This Program Pairs Homeless Cats with Prison Inmates

There’s a cat foster program at the minimum-security Larch Corrections Center near Yacolt, Washington called Cuddly Catz. As part of the program, cats on “death row” are given a second chance by going to live with prison inmates.

Photo via The Columbian

Photo via The Columbian

What makes this a purrfect match? The program was born from the understanding of a shared need between homeless cats and prison inmates: unconditional love. That, and the inmates and cats share another common trait – being kept in captivity away from families and loved ones.

Placing them together means hope for both the cats and the prisoners. The cats get all the attention they need from the inmates, and the inmates are given a daily reminder about compassion and love.

In a story by The Columbian, Cuddly Catz volunteer Marsha Thomas-Carney tells of Princess Natalie, a long-haired black cat who had a history of spraying, scratching and biting for attention. She was almost sent to the pound where she most likely would’ve been euthanized due to her behavior. Instead, Natalie joined the inmates at Larch Corrections Center.

“You can see the behavioral changes in just two weeks,” Thomas-Carney said. Princess Natalie hasn’t sprayed since her arrival at the prison, presumably because she receives all the attention she needs, Walter said.
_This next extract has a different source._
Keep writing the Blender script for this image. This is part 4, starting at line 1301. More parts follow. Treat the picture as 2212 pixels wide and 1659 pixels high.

“Literally, they rescued her from death.”

Photo via The Columbian

Photo via The Columbian

Participating in the Cuddly Catz program involves an extensive screening process. The main priority is to keep the animals safe, so inmate candidates must not have committed a violent crime against animals or humans, are required to be free of infractions at the prison for at least six months and will be at the prison for at least 12 months after the time they receive the cat.

Community volunteers provide food, litter and other supplies, such as cat condos.

Inmates keep a journal of their cat’s progress and, ultimately, are the ones who decide when the cat is ready for adoption, said Kelly Clarke, Cuddly Catz volunteer. Cuddly Catz hopes to be able to list the cats ready for adoption on when the time comes.